──────── Provided material

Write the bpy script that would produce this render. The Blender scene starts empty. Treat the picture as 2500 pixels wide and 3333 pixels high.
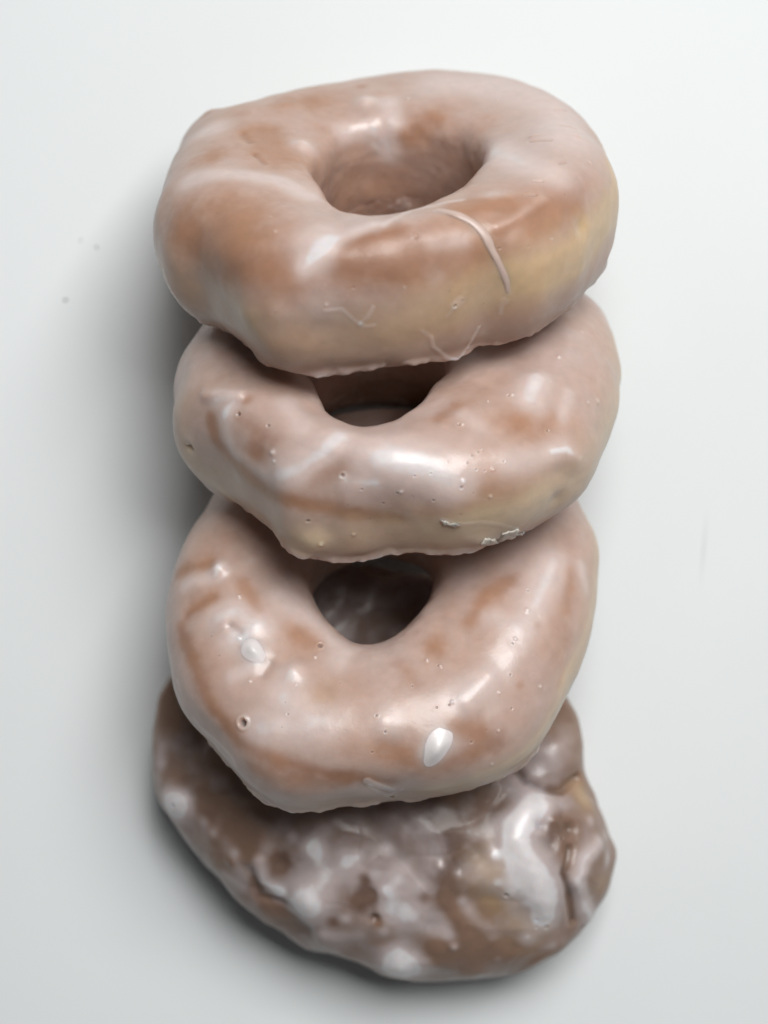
import bpy, math
import numpy as np
from mathutils import Matrix, Vector

S = bpy.context.scene
C = S.collection
R = math.radians

# ------------------------------------------------------------------ camera, world, light
ZREF, CAMD = 0.040, 0.45
cam_d = bpy.data.cameras.new('camera')
cam = bpy.data.objects.new('camera', cam_d); C.objects.link(cam)
cam.location = (0, 0, ZREF + CAMD)
cam_d.sensor_fit = 'HORIZONTAL'; cam_d.sensor_width = 36
cam_d.lens = 36 * CAMD / 0.1659
cam_d.clip_start = 0.01; cam_d.clip_end = 50
cam_d.dof.use_dof = True
cam_d.dof.focus_distance = CAMD - 0.022
cam_d.dof.aperture_fstop = 9.0
S.camera = cam

world = bpy.data.worlds.new('World'); S.world = world
world.use_nodes = True
bg = world.node_tree.nodes['Background']
bg.inputs[0].default_value = (0.90, 0.95, 1.0, 1); bg.inputs[1].default_value = 0.055

def area(name, loc, target, sx, sy, power, col):
    d = bpy.data.lights.new(name, 'AREA'); d.shape = 'RECTANGLE'; d.size = sx; d.size_y = sy
    d.energy = power; d.color = col
    o = bpy.data.objects.new(name, d); C.objects.link(o)
    o.location = loc
    o.rotation_euler = (Vector(target) - Vector(loc)).to_track_quat('-Z', 'Y').to_euler()
    return o
area('window_light', (0.24, 0.46, 0.98), (0, 0, 0.02), 0.62, 0.56, 14.3, (1.0, 0.995, 0.985))

S.render.engine = 'CYCLES'
S.view_settings.view_transform = 'Standard'; S.view_settings.look = 'None'
S.view_settings.gamma = 1; S.view_settings.exposure = 0
S.view_settings.use_curve_mapping = False

# ------------------------------------------------------------------ noise
def _hash(ix, iy, iz, seed):
    h = (ix.astype(np.int64) * 374761393 + iy.astype(np.int64) * 668265263
         + iz.astype(np.int64) * 2147483647 + seed * 1274126177) & 0xFFFFFFFF
    h = ((h ^ (h >> 13)) * 1274126177) & 0xFFFFFFFF
    h = ((h ^ (h >> 16)) * 2246822519) & 0xFFFFFFFF
    return ((h ^ (h >> 15)) & 0xFFFFFF) / float(0xFFFFFF)

def vnoise(p, scale, seed):
    """smooth value noise, -1..1, p = (N,3) in metres, scale = feature size in metres"""
    q = p / scale
    i = np.floor(q).astype(np.int64); f = q - i
    f = f * f * f * (f * (f * 6 - 15) + 10)
    x, y, z = i[:, 0], i[:, 1], i[:, 2]
    r = 0
    for dx in (0, 1):
        wx = f[:, 0] if dx else 1 - f[:, 0]
        for dy in (0, 1):
            wy = f[:, 1] if dy else 1 - f[:, 1]
            for dz in (0, 1):
                wz = f[:, 2] if dz else 1 - f[:, 2]
                r = r + wx * wy * wz * _hash(x + dx, y + dy, z + dz, seed)
    return r * 2 - 1

def fbm(p, scale, seed, octv=3, gain=0.5):
    a, t, s = 1.0, 0, 0
    for k in range(octv):
        t = t + a * vnoise(p, scale / (2.03 ** k), seed + 17 * k); s += a; a *= gain
    return t / s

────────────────

● **Exercise details**
All of the material above is to be copied exactly, except for its images.

● **Exercise result**
Write the bpy script that would produce this render. The Blender scene starts empty. Treat the picture as 2500 pixels wide and 3333 pixels high.
import bpy, math
import numpy as np
from mathutils import Matrix, Vector

S = bpy.context.scene
C = S.collection
R = math.radians

# ------------------------------------------------------------------ camera, world, light
ZREF, CAMD = 0.040, 0.45
cam_d = bpy.data.cameras.new('camera')
cam = bpy.data.objects.new('camera', cam_d); C.objects.link(cam)
cam.location = (0, 0, ZREF + CAMD)
cam_d.sensor_fit = 'HORIZONTAL'; cam_d.sensor_width = 36
cam_d.lens = 36 * CAMD / 0.1659
cam_d.clip_start = 0.01; cam_d.clip_end = 50
cam_d.dof.use_dof = True
cam_d.dof.focus_distance = CAMD - 0.022
cam_d.dof.aperture_fstop = 9.0
S.camera = cam

world = bpy.data.worlds.new('World'); S.world = world
world.use_nodes = True
bg = world.node_tree.nodes['Background']
bg.inputs[0].default_value = (0.90, 0.95, 1.0, 1); bg.inputs[1].default_value = 0.055

def area(name, loc, target, sx, sy, power, col):
    d = bpy.data.lights.new(name, 'AREA'); d.shape = 'RECTANGLE'; d.size = sx; d.size_y = sy
    d.energy = power; d.color = col
    o = bpy.data.objects.new(name, d); C.objects.link(o)
    o.location = loc
    o.rotation_euler = (Vector(target) - Vector(loc)).to_track_quat('-Z', 'Y').to_euler()
    return o
area('window_light', (0.24, 0.46, 0.98), (0, 0, 0.02), 0.62, 0.56, 14.3, (1.0, 0.995, 0.985))

S.render.engine = 'CYCLES'
S.view_settings.view_transform = 'Standard'; S.view_settings.look = 'None'
S.view_settings.gamma = 1; S.view_settings.exposure = 0
S.view_settings.use_curve_mapping = False

# ------------------------------------------------------------------ noise
def _hash(ix, iy, iz, seed):
    h = (ix.astype(np.int64) * 374761393 + iy.astype(np.int64) * 668265263
         + iz.astype(np.int64) * 2147483647 + seed * 1274126177) & 0xFFFFFFFF
    h = ((h ^ (h >> 13)) * 1274126177) & 0xFFFFFFFF
    h = ((h ^ (h >> 16)) * 2246822519) & 0xFFFFFFFF
    return ((h ^ (h >> 15)) & 0xFFFFFF) / float(0xFFFFFF)

def vnoise(p, scale, seed):
    """smooth value noise, -1..1, p = (N,3) in metres, scale = feature size in metres"""
    q = p / scale
    i = np.floor(q).astype(np.int64); f = q - i
    f = f * f * f * (f * (f * 6 - 15) + 10)
    x, y, z = i[:, 0], i[:, 1], i[:, 2]
    r = 0
    for dx in (0, 1):
        wx = f[:, 0] if dx else 1 - f[:, 0]
        for dy in (0, 1):
            wy = f[:, 1] if dy else 1 - f[:, 1]
            for dz in (0, 1):
                wz = f[:, 2] if dz else 1 - f[:, 2]
                r = r + wx * wy * wz * _hash(x + dx, y + dy, z + dz, seed)
    return r * 2 - 1

def fbm(p, scale, seed, octv=3, gain=0.5):
    a, t, s = 1.0, 0, 0
    for k in range(octv):
        t = t + a * vnoise(p, scale / (2.03 ** k), seed + 17 * k); s += a; a *= gain
    return t / s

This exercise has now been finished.